La Storia stravolta e nascosta non termina qui però, perché c’è il capitolo degli stermini. Con l’invasione savoiarda le città meridionali eccidiate furono più di 100, in cui persero la vita migliaia e migliaia di civili compresi bambini e donne le quali furono prima stuprate: tra le stragi più efferate ci sono quelle che furono condotte a Bronte, Montefalcione, Pontelandolfo e Casalduni. Coloro che si opponevano a all’esercito sabaudo, dunque un vero esercito di occupazioni, come contadini e gli stessi soldati dell’ex esercito duosiciliano che oggi sarebbero definiti “partigiani”, furono allora etichettati come “briganti”, fuorilegge da mettere a morte e con i cui corpi senza vita e le teste mozzate si fecero fotografare i carabinieri e i bersaglieri. I fautori dei massacri, quali Cialdini e Nino Bixio (conosciuto come “la belva” tra i contadini del Mezzogiorno) furono autori di crimini contro l’umanità che lo Stato Italiano ha eletto a eroi e Padri della Patria. A Fenestrelle, località in provincia di Torino, fu edificato un forte utilizzato come campo di concentramento per “briganti”, ed oggi fa parte della lista dei monumenti nazionali.

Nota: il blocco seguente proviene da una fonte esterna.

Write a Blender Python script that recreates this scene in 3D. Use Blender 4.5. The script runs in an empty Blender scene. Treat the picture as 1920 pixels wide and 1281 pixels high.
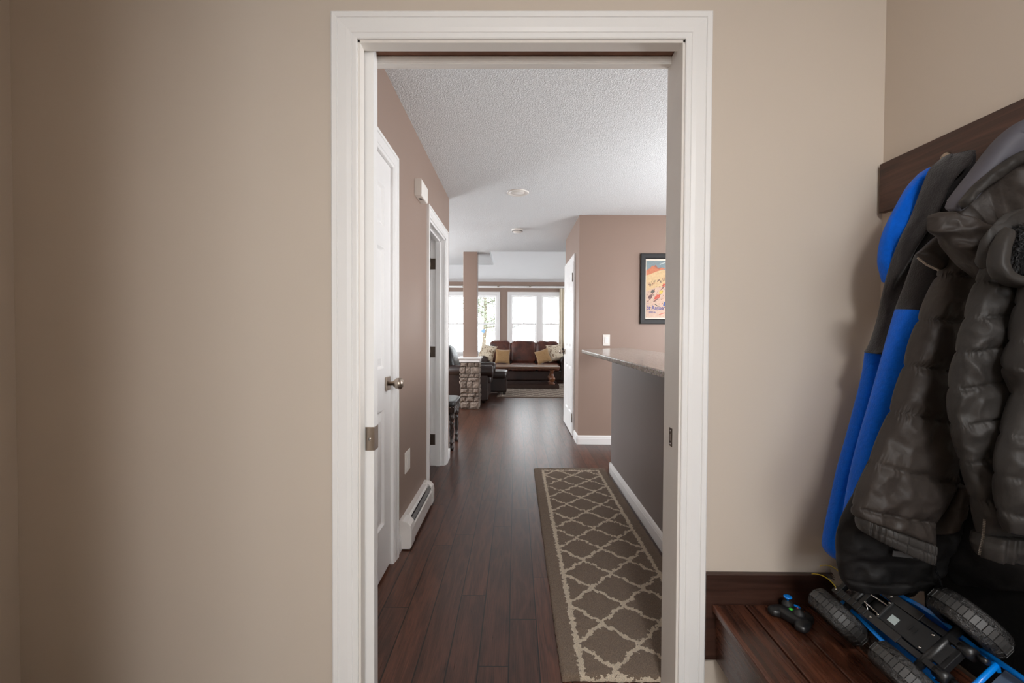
import bpy, math, random
from mathutils import Vector, Matrix, noise as mnoise
random.seed(7)
PI = math.pi
scene = bpy.context.scene
COL = scene.collection

# ------------------------------------------------------------------ camera model (16 mm lens, 36 mm sensor, 1920x1281)
F, CZ = 853.33, 1.17
_yc = Vector((7, 16.5, -F)).normalized()
_up = Vector((.0051, 1, 0)); _zc = (_up - _yc * _up.dot(_yc)).normalized()
_xc = _yc.cross(_zc)
def at(px, py, X=None, Y=None, Z=None):
    v = Vector((px - 960, 640.5 - py, -F))
    w = Vector((_xc.dot(v), _yc.dot(v), _zc.dot(v)))
    t = X / w.x if X is not None else Y / w.y if Y is not None else (Z - CZ) / w.z
    return Vector((w.x * t, w.y * t, CZ + w.z * t))
cam_d = bpy.data.cameras.new('camera'); cam = bpy.data.objects.new('camera', cam_d); COL.objects.link(cam)
cam_d.lens = 16.0; cam_d.sensor_width = 36.0; cam_d.sensor_fit = 'HORIZONTAL'; cam_d.clip_start = .02; cam_d.clip_end = 300
R3 = Matrix((_xc, _yc, _zc))          # rows: world axes seen from the camera
cam.matrix_world = Matrix.Translation((0, 0, CZ)) @ R3.to_4x4()
scene.camera = cam

# ------------------------------------------------------------------ mesh helpers
class MB:
    def __init__(s): s.v = []; s.f = []; s.m = []; s.sm = []
    def add(s, vs, fs, smooth=False, mi=0):
        b = len(s.v); s.v.extend(Vector(v) for v in vs)
        for f in fs:
            s.f.append([b + i for i in f]); s.m.append(mi); s.sm.append(smooth)
        return s
    def box(s, x0, x1, y0, y1, z0, z1, mi=0, M=None):
        x0, x1 = min(x0, x1), max(x0, x1); y0, y1 = min(y0, y1), max(y0, y1); z0, z1 = min(z0, z1), max(z0, z1)
        vs = [Vector(p) for p in ((x0,y0,z0),(x1,y0,z0),(x1,y1,z0),(x0,y1,z0),(x0,y0,z1),(x1,y0,z1),(x1,y1,z1),(x0,y1,z1))]
        if M is not None: vs = [M @ v for v in vs]
        return s.add(vs, [(3,2,1,0),(4,5,6,7),(0,1,5,4),(1,2,6,5),(2,3,7,6),(3,0,4,7)], mi=mi)
    def loft(s, rings, smooth=True, caps=True, mi=0, close=True):
        n = len(rings[0]); vs = [p for r in rings for p in r]; fs = []
        for i in range(len(rings) - 1):
            for j in range(n if close else n - 1):
                k = (j + 1) % n
                fs.append((i*n+j, i*n+k, (i+1)*n+k, (i+1)*n+j))
        if caps:
            fs.append(tuple(range(n))[::-1]); fs.append(tuple((len(rings)-1)*n + j for j in range(n)))
        return s.add(vs, fs, smooth, mi)
    def tube(s, pts, r, n=10, smooth=True, mi=0, caps=True):
        pts = [Vector(p) for p in pts]; rs = r if isinstance(r, (list, tuple)) else [r] * len(pts); rings = []
        ref = None
        for i, p in enumerate(pts):
            a = pts[max(i-1, 0)]; b = pts[min(i+1, len(pts)-1)]
            d = (b - a)
            d = d.normalized() if d.length > 1e-9 else Vector((0, 0, 1))
            if ref is None: ref = Vector((0, 0, 1)) if abs(d.z) < .9 else Vector((1, 0, 0))
            u = (ref - d * ref.dot(d)).normalized(); w = d.cross(u); ref = u
            rings.append([p + (u * math.cos(2*PI*j/n) + w * math.sin(2*PI*j/n)) * rs[i] for j in range(n)])
        return s.loft(rings, smooth, caps, mi)
    def lathe(s, prof, M=None, n=20, smooth=True, mi=0, caps=True):
        rings = []
        for r, z in prof:
            ring = [Vector((r*math.cos(2*PI*j/n), r*math.sin(2*PI*j/n), z)) for j in range(n)]
            rings.append([M @ p for p in ring] if M is not None else ring)
        return s.loft(rings, smooth, caps, mi)
    def prism(s, poly, z0, z1, M=None, smooth=False, mi=0):
        a = [Vector((x, y, z0)) for x, y in poly]; b = [Vector((x, y, z1)) for x, y in poly]
        if M is not None: a = [M @ p for p in a]; b = [M @ p for p in b]
        return s.loft([a, b], smooth, True, mi)
    def sup(s, c, a, b, h, e1=.35, e2=.35, M=None, nu=24, nv=16, mi=0, fn=None):
        """super-ellipsoid: soft cushion-like box, half sizes a, b, h"""
        def pw(x, e): return math.copysign(abs(x) ** e, x)
        rings = []
        for i in range(nv + 1):
            v = -PI/2 + PI * i / nv
            ring = []
            for j in range(nu):
                u = 2 * PI * j / nu
                p = Vector((a * pw(math.cos(v), e1) * pw(math.cos(u), e2), b * pw(math.cos(v), e1) * pw(math.sin(u), e2), h * pw(math.sin(v), e1)))
                if fn: p = fn(p)
                if M is not None: p = M @ p
                ring.append(p + Vector(c))
            rings.append(ring)
        return s.loft(rings, True, False, mi)
    def grid(s, fn, nu, nv, smooth=True, mi=0):
        vs = [fn(i / nu, j / nv) for j in range(nv + 1) for i in range(nu + 1)]
        fs = [(j*(nu+1)+i, j*(nu+1)+i+1, (j+1)*(nu+1)+i+1, (j+1)*(nu+1)+i) for j in range(nv) for i in range(nu)]
        return s.add(vs, fs, smooth, mi)
    def build(s, name, mats, parent=None, bevel=0, sub=0, origin=None, solid=0, weld=False):
        me = bpy.data.meshes.new(name)
        if parent is not None: o0 = wloc(parent)
        elif origin is not None: o0 = Vector(origin)
        else:
            o0 = Vector((0, 0, 0))
        me.from_pydata([tuple(v - o0) for v in s.v], [], s.f)
        me.polygons.foreach_set('use_smooth', s.sm); me.polygons.foreach_set('material_index', s.m)
        for m in (mats if isinstance(mats, (list, tuple)) else [mats]): me.materials.append(m)
        me.update()
        ob = bpy.data.objects.new(name, me); COL.objects.link(ob)
        if parent is not None: ob.parent = parent
        else: ob.location = o0
        if weld:
            w = ob.modifiers.new('weld', 'WELD'); w.merge_threshold = 1e-5
        if solid:
            w = ob.modifiers.new('solid', 'SOLIDIFY'); w.thickness = solid; w.offset = 0
        if bevel:
            b = ob.modifiers.new('bevel', 'BEVEL'); b.width = bevel; b.segments = 2; b.limit_method = 'ANGLE'; b.angle_limit = .6
        if sub:
            b = ob.modifiers.new('sub', 'SUBSURF'); b.levels = sub; b.render_levels = sub
        return ob
def wloc(o):
    p = Vector(o.location)
    while o.parent is not None:
        o = o.parent; p = p + Vector(o.location)
    return p
def tag(o, label=None, cat=None, group=None, kind=None):
    if label: o['label'] = label
    if cat: o['category'] = cat
    if group: o['group'] = group
    if kind: o['kind'] = kind
    return o
def thing(name, loc, label, cat, group=None, kind=None):
    o = bpy.data.objects.new(name, None); o.empty_display_size = .05; COL.objects.link(o); o.location = loc
    return tag(o, label, cat, group, kind)
def struct(name, mb, m, label=None, cat=None, **k):
    return tag(mb.build(name, m, **k), label, cat, kind='structure')
def frame_to(z, o=(0, 0, 0), x=None):
    """matrix whose local z axis points along z, placed at o"""
    z = Vector(z).normalized(); r = Vector(x) if x is not None else (Vector((0, 0, 1)) if abs(z.z) < .9 else Vector((1, 0, 0)))
    xx = (r - z * r.dot(z)).normalized(); yy = z.cross(xx)
    return Matrix.Translation(o) @ Matrix((xx, yy, z)).transposed().to_4x4()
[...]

Fu vera liberazione? Stavolta non sembra spettare ai posteri l’ardua sentenza: fu invasione, conquista, riduzione a colonia interna. È un caso che dopo il 1861 il Nord abbia sorpassato e surclassato economicamente il Sud? Carlo Bombrini, amico di Cavour e direttore generale della Banca Nazionale nel Regno d’Italia, istituto di diritto privato ma con le pubbliche funzioni di Tesoreria dello Stato, ebbe a dire circa i Meridionali che “Non dovranno mai essere più in grado di intraprendere”, e infatti da proprietario della Ansaldo fece in modo che la concorrente Pietrarsa fallisse, che le industrie del Sud (molto più numerose qui che nel resto d’Italia, infatti Sicilia, Calabria e Puglia erano le prime 3 regioni della penisola per numero di operai) fossero smantellate, che si potenziasse la rete ferroviaria al Nord ottenendo la maggior parte dei finanziamenti. Meritano poi di essere menzionati lo smantellamento del porto di Salerno per essere ricostruito a Genova in modo da far concorrenza ai cantieri di Castellammare di Stabia, la chiusura delle scuole al Sud per ben 15 anni (un popolo ignorante si domina meglio) e il fatto che il Mezzogiorno conoscesse per la prima volta cosa significa emigrare: nacque la questione meridionale per risolvere la questione settentrionale. Queste sono le parole Fëdor Michajlovič Dostoevskij sull’appena nato Regno d’Italia: “per che cosa possiamo congratularci con l’Italia, che cosa ha ottenuto di meglio dopo la diplomazia del conte di Cavour? È sorto un piccolo regno di second’ordine, che ha perduto qualsiasi pretesa di valore mondiale, […] un regno soddisfatto della sua unità, che non significa letteralmente nulla, un’unità meccanica e non spirituale e per di più pieno di debiti non pagati e soprattutto soddisfatto del suo essere un regno di second’ordine. Ecco quel che ne è derivato, ecco la creazione del conte di Cavour!”.

Ecco il ritratto, troppo breve e sommario, dell’Unità d’Italia, un ritratto che porta alla mente quello letterario di Dorian Gray, opera di Oscar Wilde, il cui viso dipinto riporta i segni di tutte le brutture e le corruzioni e che il suo proprietario nasconde così sotto un telo, per non renderlo visibile: come Dorian Gray, anche l’Italia deve finalmente squarciare un quadro fatto di menzogne.